Electrocatalytic and Photocatalytic C─N Coupling From Small Molecules

Electrocatalytic/photocatalytic C─N coupling from small carboncontaining (such as CO₂ and CH₃OH) and nitrogen-containing species (such as N₂, NO₃ ^-, and NH₃) enables the synthesis of value-added organonitrogen compounds, including urea, amides, and amino acids. This approach, ideally driven by renewable energy, holds great promise for sustainable developments and has thus been attracting increasing research interest in recent years. To enhance the C─N coupling under mild reaction conditions, it is necessary to activate different substrate molecules effectively and balance the adsorption and desorption of various C- and N-containing intermediates and/or radicals, thereby realizing different value-added organonitrogen compounds.
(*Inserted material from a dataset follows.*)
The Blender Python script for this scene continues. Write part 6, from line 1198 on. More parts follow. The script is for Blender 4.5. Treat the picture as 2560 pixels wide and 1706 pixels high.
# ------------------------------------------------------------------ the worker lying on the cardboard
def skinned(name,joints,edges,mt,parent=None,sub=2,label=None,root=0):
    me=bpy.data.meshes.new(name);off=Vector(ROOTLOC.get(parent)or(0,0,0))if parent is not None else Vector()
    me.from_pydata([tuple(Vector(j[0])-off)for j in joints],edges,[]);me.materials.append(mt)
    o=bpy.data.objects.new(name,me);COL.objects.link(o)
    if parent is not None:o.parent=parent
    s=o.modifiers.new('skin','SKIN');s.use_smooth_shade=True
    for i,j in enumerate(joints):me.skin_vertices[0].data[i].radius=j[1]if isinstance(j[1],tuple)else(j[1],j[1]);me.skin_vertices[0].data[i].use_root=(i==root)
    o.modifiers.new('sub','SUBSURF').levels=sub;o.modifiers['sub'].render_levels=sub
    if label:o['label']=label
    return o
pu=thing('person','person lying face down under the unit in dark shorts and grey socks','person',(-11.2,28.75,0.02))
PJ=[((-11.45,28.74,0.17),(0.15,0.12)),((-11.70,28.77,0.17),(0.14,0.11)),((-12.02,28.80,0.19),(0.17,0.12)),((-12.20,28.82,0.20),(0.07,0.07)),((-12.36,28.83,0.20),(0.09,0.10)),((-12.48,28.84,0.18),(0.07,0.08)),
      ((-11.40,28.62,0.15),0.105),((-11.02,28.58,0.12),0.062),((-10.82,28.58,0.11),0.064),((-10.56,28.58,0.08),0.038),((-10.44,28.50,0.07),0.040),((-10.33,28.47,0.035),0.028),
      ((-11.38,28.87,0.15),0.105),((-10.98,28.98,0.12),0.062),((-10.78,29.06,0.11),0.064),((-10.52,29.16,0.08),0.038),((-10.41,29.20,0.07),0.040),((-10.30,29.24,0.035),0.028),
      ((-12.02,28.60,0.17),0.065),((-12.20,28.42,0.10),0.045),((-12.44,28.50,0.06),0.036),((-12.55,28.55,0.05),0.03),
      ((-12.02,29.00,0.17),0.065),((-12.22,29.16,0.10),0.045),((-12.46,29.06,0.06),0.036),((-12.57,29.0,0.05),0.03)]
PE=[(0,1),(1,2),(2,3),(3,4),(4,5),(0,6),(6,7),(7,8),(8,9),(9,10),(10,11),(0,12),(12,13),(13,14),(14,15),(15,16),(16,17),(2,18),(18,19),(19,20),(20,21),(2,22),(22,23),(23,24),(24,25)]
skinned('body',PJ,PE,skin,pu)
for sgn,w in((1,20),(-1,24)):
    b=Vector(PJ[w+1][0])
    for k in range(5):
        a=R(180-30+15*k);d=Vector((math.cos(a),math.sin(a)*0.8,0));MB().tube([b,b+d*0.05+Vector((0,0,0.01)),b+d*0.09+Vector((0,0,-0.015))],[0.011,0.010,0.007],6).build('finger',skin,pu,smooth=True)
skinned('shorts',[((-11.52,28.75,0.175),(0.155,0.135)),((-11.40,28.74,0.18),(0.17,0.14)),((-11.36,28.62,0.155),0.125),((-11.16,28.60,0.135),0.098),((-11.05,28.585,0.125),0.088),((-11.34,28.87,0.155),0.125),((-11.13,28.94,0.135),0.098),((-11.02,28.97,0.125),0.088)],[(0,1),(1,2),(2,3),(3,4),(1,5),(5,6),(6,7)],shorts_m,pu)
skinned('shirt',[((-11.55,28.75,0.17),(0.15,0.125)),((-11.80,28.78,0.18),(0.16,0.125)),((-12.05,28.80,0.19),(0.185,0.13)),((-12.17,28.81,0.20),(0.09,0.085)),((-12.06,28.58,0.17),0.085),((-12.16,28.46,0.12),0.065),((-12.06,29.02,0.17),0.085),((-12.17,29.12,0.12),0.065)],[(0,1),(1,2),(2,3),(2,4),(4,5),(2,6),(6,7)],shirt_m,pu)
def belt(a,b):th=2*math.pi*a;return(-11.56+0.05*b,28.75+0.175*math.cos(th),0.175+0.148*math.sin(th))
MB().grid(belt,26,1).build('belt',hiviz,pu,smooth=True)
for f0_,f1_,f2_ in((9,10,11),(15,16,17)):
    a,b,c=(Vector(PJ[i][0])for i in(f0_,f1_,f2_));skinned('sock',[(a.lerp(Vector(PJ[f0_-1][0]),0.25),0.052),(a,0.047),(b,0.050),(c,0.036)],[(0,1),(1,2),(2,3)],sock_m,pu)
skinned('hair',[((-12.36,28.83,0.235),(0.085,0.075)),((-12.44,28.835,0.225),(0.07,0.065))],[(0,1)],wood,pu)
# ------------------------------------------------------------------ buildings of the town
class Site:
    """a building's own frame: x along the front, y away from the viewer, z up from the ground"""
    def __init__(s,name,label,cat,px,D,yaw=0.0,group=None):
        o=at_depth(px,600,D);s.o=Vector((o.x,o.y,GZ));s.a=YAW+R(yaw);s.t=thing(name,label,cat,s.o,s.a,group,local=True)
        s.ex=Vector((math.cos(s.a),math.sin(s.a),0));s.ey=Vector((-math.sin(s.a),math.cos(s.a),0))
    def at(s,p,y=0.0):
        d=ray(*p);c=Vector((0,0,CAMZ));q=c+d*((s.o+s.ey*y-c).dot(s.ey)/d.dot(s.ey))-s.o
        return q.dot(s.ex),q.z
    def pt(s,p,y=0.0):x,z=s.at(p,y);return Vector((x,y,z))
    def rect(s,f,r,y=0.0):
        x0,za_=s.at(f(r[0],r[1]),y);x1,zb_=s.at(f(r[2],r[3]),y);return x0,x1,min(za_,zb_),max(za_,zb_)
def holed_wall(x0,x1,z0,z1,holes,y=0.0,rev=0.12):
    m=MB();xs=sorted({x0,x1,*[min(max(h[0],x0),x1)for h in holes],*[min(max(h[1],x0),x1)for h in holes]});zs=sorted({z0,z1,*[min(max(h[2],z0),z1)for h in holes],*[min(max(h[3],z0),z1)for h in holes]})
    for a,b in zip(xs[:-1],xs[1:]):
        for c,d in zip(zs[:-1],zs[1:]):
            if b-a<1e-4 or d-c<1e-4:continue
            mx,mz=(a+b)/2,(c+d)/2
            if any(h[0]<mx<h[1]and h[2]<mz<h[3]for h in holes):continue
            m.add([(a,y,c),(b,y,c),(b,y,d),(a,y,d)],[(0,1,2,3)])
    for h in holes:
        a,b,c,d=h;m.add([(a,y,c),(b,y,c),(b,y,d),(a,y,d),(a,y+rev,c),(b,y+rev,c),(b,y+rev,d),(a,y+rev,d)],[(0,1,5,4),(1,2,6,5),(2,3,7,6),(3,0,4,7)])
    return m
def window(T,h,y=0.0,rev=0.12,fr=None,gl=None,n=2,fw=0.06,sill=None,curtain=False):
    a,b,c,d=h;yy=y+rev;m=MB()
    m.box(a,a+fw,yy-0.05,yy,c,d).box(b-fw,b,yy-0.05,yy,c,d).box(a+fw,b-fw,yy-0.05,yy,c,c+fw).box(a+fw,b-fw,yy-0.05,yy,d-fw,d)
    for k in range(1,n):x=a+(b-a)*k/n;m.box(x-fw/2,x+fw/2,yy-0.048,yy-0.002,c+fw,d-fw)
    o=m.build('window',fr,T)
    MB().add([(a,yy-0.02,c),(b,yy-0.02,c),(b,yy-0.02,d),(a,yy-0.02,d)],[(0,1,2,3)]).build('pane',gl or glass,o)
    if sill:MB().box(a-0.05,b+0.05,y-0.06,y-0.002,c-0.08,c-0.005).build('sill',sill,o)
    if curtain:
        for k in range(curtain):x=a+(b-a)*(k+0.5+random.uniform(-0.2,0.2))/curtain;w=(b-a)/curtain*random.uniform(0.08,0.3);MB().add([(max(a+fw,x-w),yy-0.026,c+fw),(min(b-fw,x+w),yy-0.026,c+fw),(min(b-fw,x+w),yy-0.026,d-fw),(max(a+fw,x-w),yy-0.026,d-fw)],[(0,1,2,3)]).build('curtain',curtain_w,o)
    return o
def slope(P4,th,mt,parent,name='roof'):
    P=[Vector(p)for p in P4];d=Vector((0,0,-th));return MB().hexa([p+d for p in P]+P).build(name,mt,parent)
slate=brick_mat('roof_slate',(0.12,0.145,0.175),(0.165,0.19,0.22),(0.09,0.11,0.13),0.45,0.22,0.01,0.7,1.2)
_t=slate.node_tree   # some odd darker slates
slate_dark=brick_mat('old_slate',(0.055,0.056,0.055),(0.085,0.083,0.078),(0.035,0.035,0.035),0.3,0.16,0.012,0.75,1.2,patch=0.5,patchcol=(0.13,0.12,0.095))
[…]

In this review, the recent advances in electrocatalytic/photocatalytic C─N coupling reactions targeting those three types of products, i.e., urea, amides, and amino acids is aimed to summarized. The rational designs of active sites for synergistic catalysis are discussed, including their types, compositions, spatial arrangements, crystal facets, heterostructures, and local environments. Different reactant molecules and catalytic mechanisms for the electrocatalytic/photocatalytic C─N coupling reactions, as well as the methods of C─N coupling products detection, are also described. Finally, the existing challenges in this field are summarized, and the potential research perspectives are also proposed.